== What the exercise asks ==
Reproduce exactly the lines from the one containing "Write part 2" down to the one containing "plate(e, x - .0140, x", including both of those lines, and nothing else.

== Records for this exercise ==
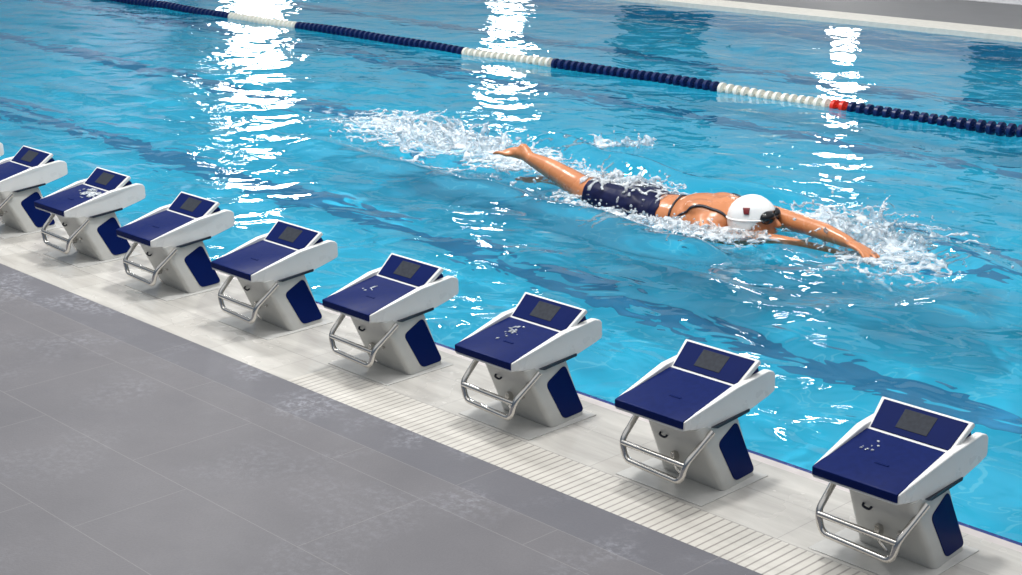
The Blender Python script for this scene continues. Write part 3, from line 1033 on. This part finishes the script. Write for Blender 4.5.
def splash(label, line, width, count, height, r0, seed, voxel=0.011, drops=60, spread=0.7, lace=0, name='water_splash'):
    """Ropes and sheets of thrown water: low arcs of fused drops along a line,
    with a lace of thin ridges lying on the surface below them."""
    rng = random.Random(seed)
    L = [Vector((a[0], a[1], 0)) for a in line]
    C, R = [], []
    def pos():
        k = rng.uniform(0, len(L) - 1 - 1e-6); i = int(k); t = k - i
        p = L[i].lerp(L[i + 1], t)
        return p + Vector((rng.gauss(0, width * 0.5), rng.gauss(0, width * 0.55), ZW - 0.005)), k / (len(L) - 1)
    def hgt(u): return height(u) if callable(height) else height
    for _ in range(count):
        p, u = pos()
        hh = hgt(u) * rng.uniform(0.1, 1.0) ** 1.6
        sc = spread * (0.4 + 2.2 * math.sqrt(hh))
        v = Vector((rng.gauss(-0.25, 1.0) * sc, rng.gauss(0, 1.0) * sc, math.sqrt(2 * 9.8 * max(hh, 0.004))))
        T = v.z / 9.8 * rng.uniform(0.8, 1.9)
        n = max(4, int(v.length * T / (r0 * 0.5)))
        wob = rng.uniform(0, 6.28)
        for k in range(n):
            t = T * k / n
            q = p + v * t + Vector((0.02 * math.sin(wob + 14 * t), 0.02 * math.cos(wob + 17 * t), -4.9 * t * t))
            if k > n * 0.5 and rng.random() < 0.22: continue
            q += Vector((rng.gauss(0, r0 * 0.4), rng.gauss(0, r0 * 0.4), rng.gauss(0, r0 * 0.3)))
            if q.z < ZW - 0.02: break
            C.append(q[:]); R.append([r0 * (1.0 - 0.55 * k / n) * rng.uniform(0.5, 1.25)] * 3)
    for _ in range(lace):                                    # wandering ridges of froth
        p, u = pos(); a = rng.uniform(0, 6.28)
        for k in range(rng.randint(10, 38)):
            a += rng.gauss(0, 0.35)
            p = p + Vector((math.cos(a), math.sin(a), 0)) * r0 * 0.9
            r = r0 * rng.uniform(0.45, 0.95)
            C.append((p.x, p.y, ZW + 0.012 + 0.012 * math.sin(5 * p.x) + rng.gauss(0, 0.006)))
            R.append((r * 1.2, r * 1.2, r * 0.8))
    me = fuse(balls_bm(C, R), voxel, 4)
    C, R = [], []
    for _ in range(drops):
        p, u = pos()
        q = p + Vector((rng.gauss(0, width * 0.7), rng.gauss(0, width * 0.7), abs(rng.gauss(0, 0.6)) * hgt(u) + 0.02))
        r = rng.choice((0.005, 0.006, 0.008, 0.011, 0.014)) * 0.85
        C.append(q[:]); R.append((r * rng.uniform(.7, 1.3), r * rng.uniform(.7, 1.3), r * rng.uniform(.7, 1.5)))
    bm = balls_bm(C, R); bm.from_mesh(me); bpy.data.meshes.remove(me)
    o = obj(name, bm, M['splash'], None, ang=180, recalc=False)
    tag(o, label, 'splash', 'splashes round the swimmer', 'stuff')
    return o


splash("churned white splash thrown up behind the swimmer's raised foot",
       [(-8.5, 4.25), (-7.7, 4.0), (-7.0, 3.92), (-6.3, 3.90), (-5.5, 3.80)], 0.38, 240,
       lambda u: 0.04 + 0.20 * math.exp(-((u - 0.45) / 0.16) ** 2), 0.018, 3, drops=280, lace=240)
splash("small white mound of water over the swimmer's hips",
       [(-5.15, 3.66), (-4.8, 3.62), (-4.5, 3.72)], 0.12, 150, 0.15, 0.020, 5, drops=90, spread=0.45, lace=40)
# thin sheets of water running off the suit
rng_ = random.Random(21); C_, R_ = [], []
for _ in range(70):
    x_, y_ = rng_.uniform(-4.98, -4.20), rng_.uniform(3.18, 3.66)
    a_ = rng_.gauss(math.pi, 0.9)
    for k_ in range(rng_.randint(3, 16)):
        a_ += rng_.gauss(0, 0.45); x_ += 0.013 * math.cos(a_); y_ += 0.013 * math.sin(a_)
        h_ = BODY.ray_cast(Vector((x_, y_, 0.6)), Vector((0, 0, -1)))[0]
        if h_ is None or h_.z < ZW: continue
        r_ = rng_.uniform(0.007, 0.016)
        C_.append((x_, y_, h_.z + 0.012)); R_.append((r_ * 1.25, r_ * 1.25, r_ * 0.7))
me_ = fuse(balls_bm(C_, R_), 0.009, 3)
bm_ = bmesh.new(); bm_.from_mesh(me_); bpy.data.meshes.remove(me_)
tag(obj('water_film', bm_, M['splash'], None, ang=180, recalc=False), "streaks of white water running over the swimmer's navy suit", 'splash', kind='stuff')
splash("line of white water along the swimmer's near side",
       [(-5.0, 3.14), (-4.4, 3.08), (-3.9, 3.06), (-3.35, 3.14)], 0.09, 90, 0.045, 0.014, 8, drops=90, spread=0.4, lace=55)
splash("white water heaped against the swimmer's near shoulder",
       [(-3.95, 3.16), (-3.7, 3.08), (-3.42, 3.20), (-3.27, 3.31)], 0.06, 120, 0.075, 0.015, 31, drops=50, spread=0.35, lace=40)
splash("white spray kicked up round the swimmer's outstretched hands",
       [(-3.4, 3.95), (-2.9, 3.95), (-2.45, 3.65), (-2.2, 3.25)], 0.30, 190,
       lambda u: 0.04 + 0.14 * math.exp(-((u - 0.45) / 0.25) ** 2), 0.016, 12, drops=260, lace=170)
splash("short curl of spray beyond the swimmer's legs",
       [(-6.35, 4.75), (-6.0, 4.95), (-5.85, 5.1)], 0.08, 40, 0.10, 0.015, 15, drops=25, spread=0.3, lace=10)


# drops of water on the pads of four blocks
def pad_drops(bx, spots, label, seed):
    rng = random.Random(seed); C, R = [], []
    for (x, y, n, sx, sy, rr) in spots:
        for _ in range(n):
            px, py = x + rng.gauss(0, sx), y + rng.gauss(0, sy)
            if abs(px) > 0.17 or not -0.43 < py < -0.12: continue
            z = 0.3605 + (py + 0.446) * 0.056 / 0.346
            r = rr * rng.uniform(0.5, 1.3)
            C.append((bx + px, py, z + r * 0.2)); R.append((r, r * rng.uniform(0.8, 1.8), r * 0.55))
    o = obj('water_drops', balls_bm(C, R), M['splash'], None, ang=180, recalc=False)
    tag(o, label, 'water drops', kind='stuff')


pad_drops(0.0, [(-0.09, -0.24, 9, 0.02, 0.03, 0.006)], 'few bright water drops on the pad of the nearest starting block', 1)
pad_drops(-2.0, [(-0.05, -0.19, 26, 0.02, 0.05, 0.007)], 'run of bright water drops on the pad of the third nearest starting block', 2)
pad_drops(-3.0, [(-0.06, -0.22, 8, 0.03, 0.02, 0.006)], 'two or three small water drops on the pad of the fourth nearest starting block', 3)
pad_drops(-6.0, [(0.06, -0.17, 90, 0.06, 0.03, 0.011)], 'white patch of splashed water on the pad second from the left', 4)


# hanging lamps over the far side of the pool (they glint on the ripples)
def pendant(x, y, z):
    root = empty('hanging_lamp', (x, y, z))
    struct(root)
    bm = bmesh.new()
    rings = [[(r * math.cos(2 * math.pi * j / 24), r * math.sin(2 * math.pi * j / 24), h) for j in range(24)]
             for r, h in ((0.07, 0.34), (0.12, 0.30), (0.36, 0.04), (0.38, 0.0))]
    loft(bm, rings)
    obj('lamp_shade', bm, M['shell'], root)
    bm = bmesh.new()
    rings = [[(r * math.cos(2 * math.pi * j / 24), r * math.sin(2 * math.pi * j / 24), h) for j in range(24)]
             for r, h in ((0.36, -0.002), (0.34, -0.07), (0.2, -0.12))]
    loft(bm, rings)
    obj('lamp_glass', bm, M['lamp'], root)
    bm = bmesh.new(); tube(bm, [(0, 0, 0.33), (0, 0, 3.0)], 0.012, 8)
    obj('cable', bm, M['dark'], root)


for x in (-27.3, -18.6, -11.2, -4.0): pendant(x, 15.0, 4.6)
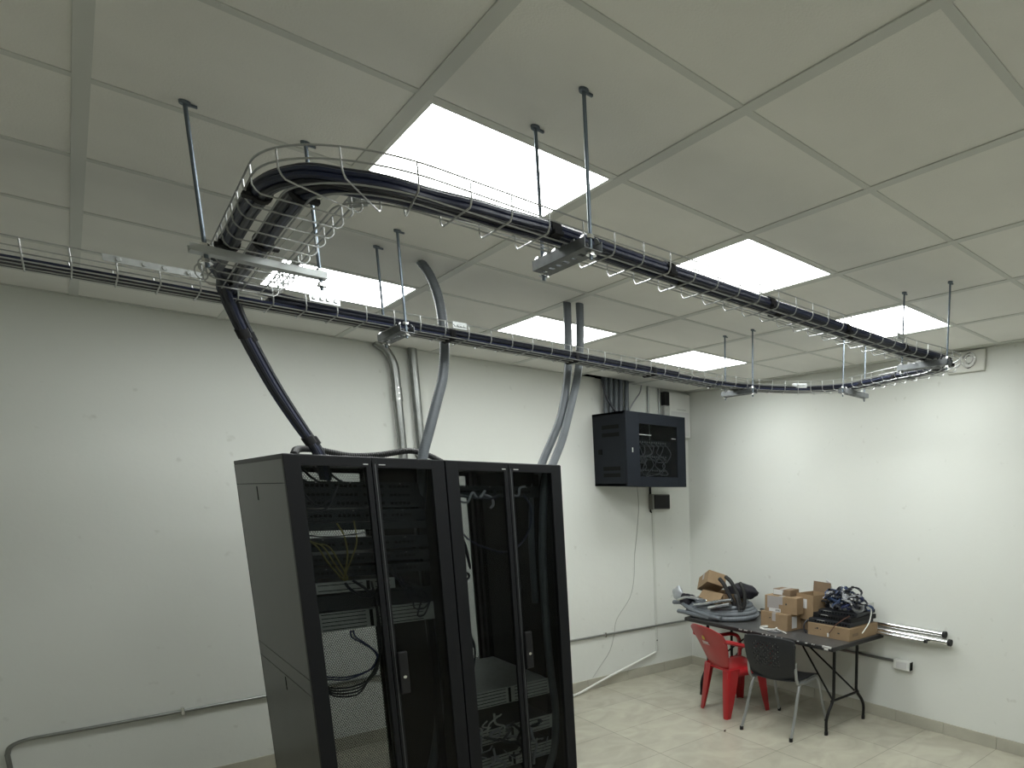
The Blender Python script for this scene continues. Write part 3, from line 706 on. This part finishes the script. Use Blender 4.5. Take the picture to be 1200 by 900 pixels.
pipe('hose', [(2.59, WY - .02, .235), (2.45, WY - .025, .20), (2.25, WY - .03, .15), (2.05, WY - .04, .105), (1.85, WY - .06, .06), (1.65, WY - .10, .022), (1.45, WY - .16, .013)], .012, WHITEC, 'white hose sloping down the left wall onto the floor', 'hose')
cabp = [(2.44, WY - .004, 2.0), (2.45, WY - .004, 1.80), (2.42, WY - .004, 1.55), (2.38, WY - .004, 1.30), (2.36, WY - .004, 1.05), (2.30, WY - .004, .86), (2.14, WY - .004, .66), (2.10, WY - .004, .50), (2.04, WY - .004, .34), (1.92, WY - .004, .2), (1.84, WY - .006, .11)]
pipe('wall_cable', cabp, .0028, mat('thin_wall_cable', (.42, .43, .40), .6), 'thin loose pale cable hanging in curves down the left wall', 'cable', 6)
# vent plate on the right wall
t = thing('wall_vent', 'square white plate with a round shiny vent at the top of the right wall', 'vent', (WX, .86, 2.9))
MB().box((WX - .03, .72, 2.835), (WX, 1.02, 2.985)).build('plate', mat('vent_plate', (.62, .62, .57), .5), t, bevel=.006)
ring = [(WX - .035, .84 + .052 * cos(a), 2.915 + .052 * sin(a)) for a in [2 * pi * j / 28 for j in range(28)]]
MB().tube(ring, .007, 8, closed=True).build('ring', SHINY, t, smooth=True)
ring = [(WX - .036, .84 + .028 * cos(a), 2.92 + .028 * sin(a)) for a in [2 * pi * j / 24 for j in range(24)]]
MB().tube(ring, .006, 8, closed=True).build('inner_ring', SHINY, t, smooth=True)
MB().cyl((WX - .034, .84, 2.917), (WX - .028, .84, 2.917), .05, 24).build('disc', WHITEP, t, smooth=True)
pipe('white_cable', [(WX - .03, 1.0, 2.97), (WX - .05, .96, 2.955), (WX - .06, .90, 2.93), (WX - .05, .86, 2.90)], .008, WHITEC, 'short white cable in front of the round wall vent', 'cable')
# a small bit of debris on the floor
tag(MB().cbox((1.94, 2.29, .006), (.02, .014, .012), .5).build('debris', mat('brown_bit', (.06, .03, .02), .8), bevel=.004), 'tiny brown crumb on the floor tiles in front of the chairs', 'debris')

# ================================================================== TABLE
TX0, TX1, TY0, TY1, TT = 2.36, 3.06, 1.50, 3.32, .765
t = thing('folding_table', 'long dark folding table along the right wall with black legs, loaded with boxes', 'table', (2.7, 2.4, 0))
MB().box((TX0 + .006, TY0 + .006, TT - .004), (TX1 - .006, TY1 - .006, TT)).build('tabletop', TTOP, t)
MB().box((TX0, TY0, TT - .036), (TX1, TY1, TT - .004)).build('edge_band', TEDGE, t, bevel=.004)
rc = random.Random(4)
for k in range(18):
    y = TY0 + .02 + rc.random() * 1.1; l = rc.uniform(.008, .035)
    MB().box((TX0 - .001, y, TT - .009 - .006 * rc.random()), (TX0 + .007, y + l * .7, TT - .003)).build('paint_chip', CHIP, t)
MB().box((TX0 - .001, TY0 + .02, TT - .014), (TX0 + .012, TY0 + .11, TT + .0005)).build('paint_chip', CHIP, t)
MB().box((TX0 - .001, TY0 + .05, TT - .03), (TX0 + .004, TY0 + .09, TT - .014)).build('paint_chip', CHIP, t)
for y, s in ((1.62, 1), (3.18, -1)):
    lg = []
    for xa, xf in ((2.53, 2.44), (2.84, 2.955)):
        L_ = MB().tube([Vector((xa, y, TT - .036)), Vector((xa, y, .33))] + catmull([(xa, y, .30), (xa + (xf - xa) * .25, y, .25), (xa + (xf - xa) * .7, y, .19), (xf, y, .12), (xf, y, .02)], 5), .0135, 10).build('leg', TUBEB, t, smooth=True)
        MB().cyl((xf, y, 0), (xf, y, .03), .016, 12).build('foot', BLACKP, L_, smooth=True)
    MB().tube([(2.50, y, .27), (2.87, y, .27)], .011, 8).build('crossbar', TUBEB, t, smooth=True)
    for xx in (2.53, 2.84): MB().tube([(2.69, y + s * .56, TT - .04), (xx, y + s * .015, .28)], .008, 8).build('brace', TUBEB, t, smooth=True)

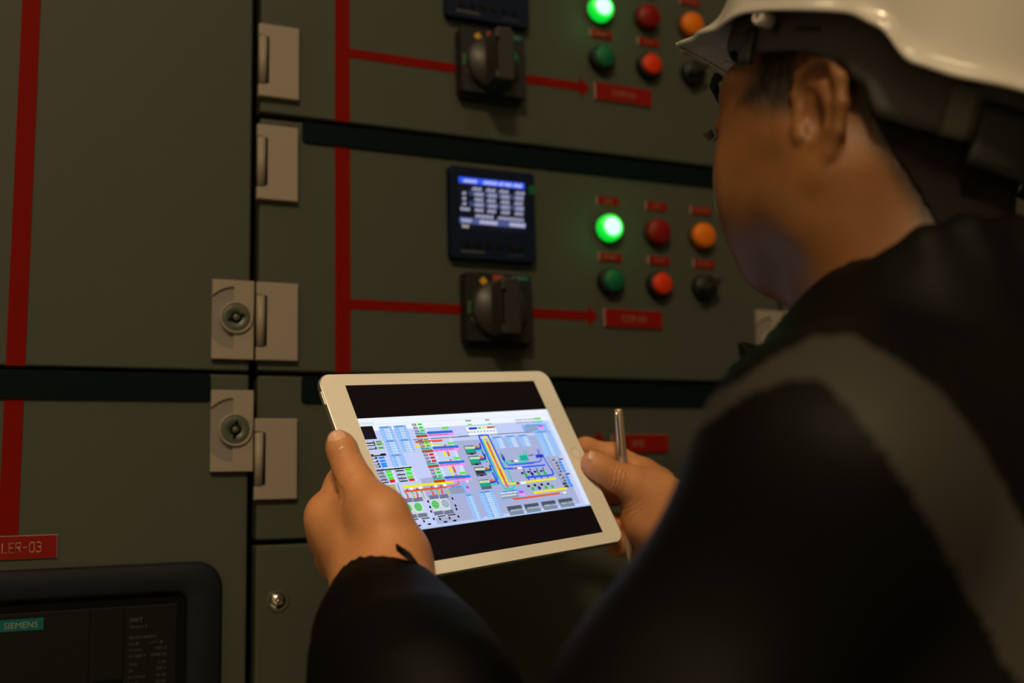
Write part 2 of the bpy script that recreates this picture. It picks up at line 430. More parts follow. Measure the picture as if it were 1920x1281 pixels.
def selector(e, x, z, ang=.5):
    b = MB(); b.lathe_y(x, z, [(0, 0), (.0150, 0), (.0150, -.0060), (.0142, -.0100), (.0128, -.0115), (0, -.0115)]); o = b.build('selector_switch', M['black'], e)
    b = MB(); c, s = math.cos(ang), math.sin(ang)
    q = [(-.0128, -.0030), (.0128, -.0030), (.0135, 0), (.0128, .0030), (-.0128, .0030), (-.0135, 0)]
    b.prism([(x + u * c - v * s, z + u * s + v * c) for u, v in q], -.0220, -.0105, .0008); b.build('selector_knob', M['black'], o)
    b = MB(); b.box(x + .0105 * c - .0007, x + .0105 * c + .0007, -.0224, -.0218, z + .0105 * s - .0016, z + .0105 * s + .0016); b.build('pointer_mark', M['print'], o)
    return o

PX = [.5345, .5945, .6530]
def controls(e, zp, zb, zl1, zl2, labels1, labels2, lit):
    for x, k in zip(PX, ('green', 'red', 'amber')): pilot(e, x, zp, k, core=(k == 'green'))
    push(e, PX[0], zb, 'green'); push(e, PX[1], zb, 'red'); selector(e, PX[2], zb)
    for z, ls in ((zl1, labels1), (zl2, labels2)):
        for x, t in zip((.5365, .5972, .6558), ls):
            plate(e, x - .0140, x + .0140, z - .0049, z + .0049, t, .0062, thick=.0014, name='legend_plate')

LCD_BLUE = (.02, .10, .95); LCD_TXT = (.42, .43, .62); LCD_ROW = (.035, .055, .14)
def screen_mesh(name, quads, mat, parent, frame):
    """quads: (colour, layer, [(s, t), ...]); frame(s, t, layer) -> world point"""
    vs = []; fs = []; cols = []
    for c, ly, pts in quads:
        k = len(vs); vs += [tuple(frame(s, t, ly)) for s, t in pts]; fs.append(tuple(range(k, k + len(pts)))); cols.append((c, len(pts)))
    me = bpy.data.meshes.new(name); me.from_pydata(vs, [], fs)
    ca = me.color_attributes.new('pixels', 'FLOAT_COLOR', 'CORNER')
    flat = []
    for c, n in cols: flat += [c[0], c[1], c[2], 1.0] * n
    ca.data.foreach_set('color', flat); me.update()
    o = link(name, me, mat, parent); recenter(o); return o
def rq(c, ly, x0, y0, x1, y1): return (c, ly, [(x0, y0), (x1, y0), (x1, y1), (x0, y1)])
def dashes(c, ly, x0, y0, h, words, cw=None, gap=.35):
    """unreadable fine print: one small bar group per character"""
    cw = cw or h * .62; out = []; x = x0
    for n in words:
        for k in range(n):
            out.append(rq(c, ly, x, y0 - h * (.75 + .25 * ((k * 7 + n) % 2)), x + cw * .78, y0)); x += cw
        x += cw * gap * 2
    return out

def meter(e, z0, on):
    x0, x1 = .3512, .4450; z1 = z0 + .0948
    b = MB(); b.prism(rrect(x0, x1, z0, z1, .0025), -.0100, 0, .0012); o = b.build('power_meter', M['meter'], e)
    b = MB()
    for k in range(6):
        kx = x0 + .0166 + k * .01185
        b.prism([(kx - .0038, z0 + .0118), (kx + .0038, z0 + .0118), (kx + .0028, z0 + .0168), (kx - .0022, z0 + .0180)], -.0112, -.0098, .0004)
    b.build('keypad', M['meterkey'], o)
    b = MB()
    x = x0 + .0112
    for k in range(10):
        w = .0018 + .0006 * (k % 3 == 1); b.box(x, x + w, -.01015, -.0099, z0 + .0055, z0 + .0077 + .0006 * (k in (0, 5))); x += w + .0006
    b.build('brand_print', M['print'], o); b = MB()
    for k in range(9): b.box(x0 + .062 + k * .0022, x0 + .0633 + k * .0022, -.01012, -.0099, z0 + .0056, z0 + .0067)
    b.build('model_print', M['print'], o)
    b = MB(); b.box(x1 - .0065, x1 + .0002, -.0103, -.0030, z1 - .0225, z1 - .0130); b.build('green_tab', M['push_green'], o)
    sx0, sx1, sz0, sz1 = .3610, .4335, z0 + .0300, z0 + .0835
    fr = lambda s, t, ly: (sx0 + (sx1 - sx0) * s, -.01008 - .00004 * ly, sz1 - (sz1 - sz0) * t)
    if not on:
        q = [rq((.0006, .0008, .001), 0, 0, 0, 1, 1)]
    else:
        q = [rq((.001, .003, .008), 0, 0, 0, 1, 1), rq(LCD_BLUE, 1, 0, 0, 1, .115)]
        T_ = (.55, .60, 1.0)
        q += dashes(T_, 2, .07, .095, .065, [6], .034); q += dashes(T_, 2, .37, .095, .07, [6, 2, 3, 4], .035)
        for i, x in enumerate((.20, .41, .61, .86)): q += dashes(LCD_TXT, 2, x, .235, .062, [4], .036)
        for r in range(4):
            y = .34 + r * .103
            if r % 2 == 0: q.append(rq(LCD_ROW, 1, .15, y - .09, .98, y + .008))
            q += dashes(LCD_TXT, 2, .02 if r == 3 else .05, y, .062, [5 if r == 3 else 2], .028)
            for i, x in enumerate((.22, .42, .62, .84)): q += dashes(LCD_TXT, 2, x + (.0 if (r * i) % 2 else .012), y, .066, [4], .033)
        q += dashes(LCD_TXT, 2, .24, .765, .066, [8], .034); q += dashes(LCD_TXT, 2, .58, .765, .060, [12], .033)
        q.append(rq((.07, .09, .26), 1, 0, .785, 1, .90))
        q += dashes(LCD_TXT, 2, .03, .87, .07, [5], .03); q += dashes((.55, .58, .75), 2, .30, .88, .075, [8], .034); q += dashes((.55, .58, .75), 2, .76, .88, .075, [7], .034)
        q += dashes((.42, .40, .34), 2, .04, .985, .065, [3], .034)
    screen_mesh('display', q, M['screen'], o, fr)
    return o

def rotary(e, zc):
    xc = .3995; h = .0360
    b = MB()
    # base block: chamfered lower edge
    b.prism(rrect(xc - h, xc + h, zc - h + .003, zc + h, .0015), -.0172, 0, .0012)
    b.prism([(xc - h + .002, zc - h - .001), (xc + h - .002, zc - h - .001), (xc + h - .002, zc - h + .01), (xc - h + .002, zc - h + .01)], -.0105, 0, .001)
    o = b.build('rotary_switch', M['black'], e)
    b = MB(); b.lathe_y(xc - .002, zc - .001, [(.0292, -.0170), (.0290, -.0215), (.0268, -.0262), (0, -.0262)], 64); d = b.build('dial', M['dkgrey'], o)
    b = MB(); x0, x1 = xc - .0125, xc + .0085
    prof = [(x0, zc - .0290), (x0 + .003, zc - .0310), (x1 - .003, zc - .0310), (x1, zc - .0290), (x1, zc + .0215), (x1 - .004, zc + .0255), (x0 + .004, zc + .0255), (x0, zc + .0215)]
    b.prism(prof, -.0520, -.0262, .0022, 3); g = b.build('grip', M['dkgrey'], o)
    b = MB(); b.box(x0 + .0006, x0 + .0022, -.0524, -.0500, zc - .022, zc + .0125); b.box(x0 + .0006, x0 + .0050, -.0524, -.0500, zc + .010, zc + .0135); b.build('padlock_slot', M['lockdark'], o)
    b = MB(); b.box(xc + .001, xc + .006, -.0500, -.0460, zc + .0245, zc + .0262, .0006); b.build('grip_cap', M['chrome'], o)  # small bright steel cap at the top of the grip
    b = MB(); y = -.01735
    b.prism([(xc - .0170 + .0045, zc + .0275), (xc - .0170, zc + .0320), (xc - .0170 - .0045, zc + .0275), (xc - .0170, zc + .0230)], y, -.0170); b.build('yellow_mark', M['yellow'], o)
    b = MB(); b.box(xc - .0068, xc + .0048, y, -.0170, zc + .0255, zc + .0345); t = b.build('on_mark', M['redmark'], o)
    b = MB(); wall_text(b, 'ON', xc - .001, zc + .0277, .0060, y - .0002, align='c'); b.build('lettering', M['engrave_dim'], o, normals=False)
    b = MB(); b.box(xc + .0140, xc + .0330, y, -.0170, zc + .0300, zc + .0348); b.build('brand_label', M['teal_lab'], o, normals=True)
    b = MB(); wall_text(b, 'SIEMENS', xc + .0235, zc + .0312, .0034, y - .0002, align='c'); b.build('brand_lettering', M['teal_txt'], o, normals=False)
    b = MB(); b.box(xc - .0342, xc - .0286, y, -.0170, zc - .0055, zc + .0062); b.build('off_mark', M['greenmark'], o)
    b = MB(); b.prism([(xc - .0310, zc - .0120), (xc - .0270, zc - .0165), (xc - .0262, zc - .0158), (xc - .0302, zc - .0085)], y, -.0170); b.build('position_line', M['print'], o)
    return o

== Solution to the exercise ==
Write part 2 of the bpy script that recreates this picture. It picks up at line 430. More parts follow. Measure the picture as if it were 1920x1281 pixels.
def selector(e, x, z, ang=.5):
    b = MB(); b.lathe_y(x, z, [(0, 0), (.0150, 0), (.0150, -.0060), (.0142, -.0100), (.0128, -.0115), (0, -.0115)]); o = b.build('selector_switch', M['black'], e)
    b = MB(); c, s = math.cos(ang), math.sin(ang)
    q = [(-.0128, -.0030), (.0128, -.0030), (.0135, 0), (.0128, .0030), (-.0128, .0030), (-.0135, 0)]
    b.prism([(x + u * c - v * s, z + u * s + v * c) for u, v in q], -.0220, -.0105, .0008); b.build('selector_knob', M['black'], o)
    b = MB(); b.box(x + .0105 * c - .0007, x + .0105 * c + .0007, -.0224, -.0218, z + .0105 * s - .0016, z + .0105 * s + .0016); b.build('pointer_mark', M['print'], o)
    return o

PX = [.5345, .5945, .6530]
def controls(e, zp, zb, zl1, zl2, labels1, labels2, lit):
    for x, k in zip(PX, ('green', 'red', 'amber')): pilot(e, x, zp, k, core=(k == 'green'))
    push(e, PX[0], zb, 'green'); push(e, PX[1], zb, 'red'); selector(e, PX[2], zb)
    for z, ls in ((zl1, labels1), (zl2, labels2)):
        for x, t in zip((.5365, .5972, .6558), ls):
            plate(e, x - .0140, x + .0140, z - .0049, z + .0049, t, .0062, thick=.0014, name='legend_plate')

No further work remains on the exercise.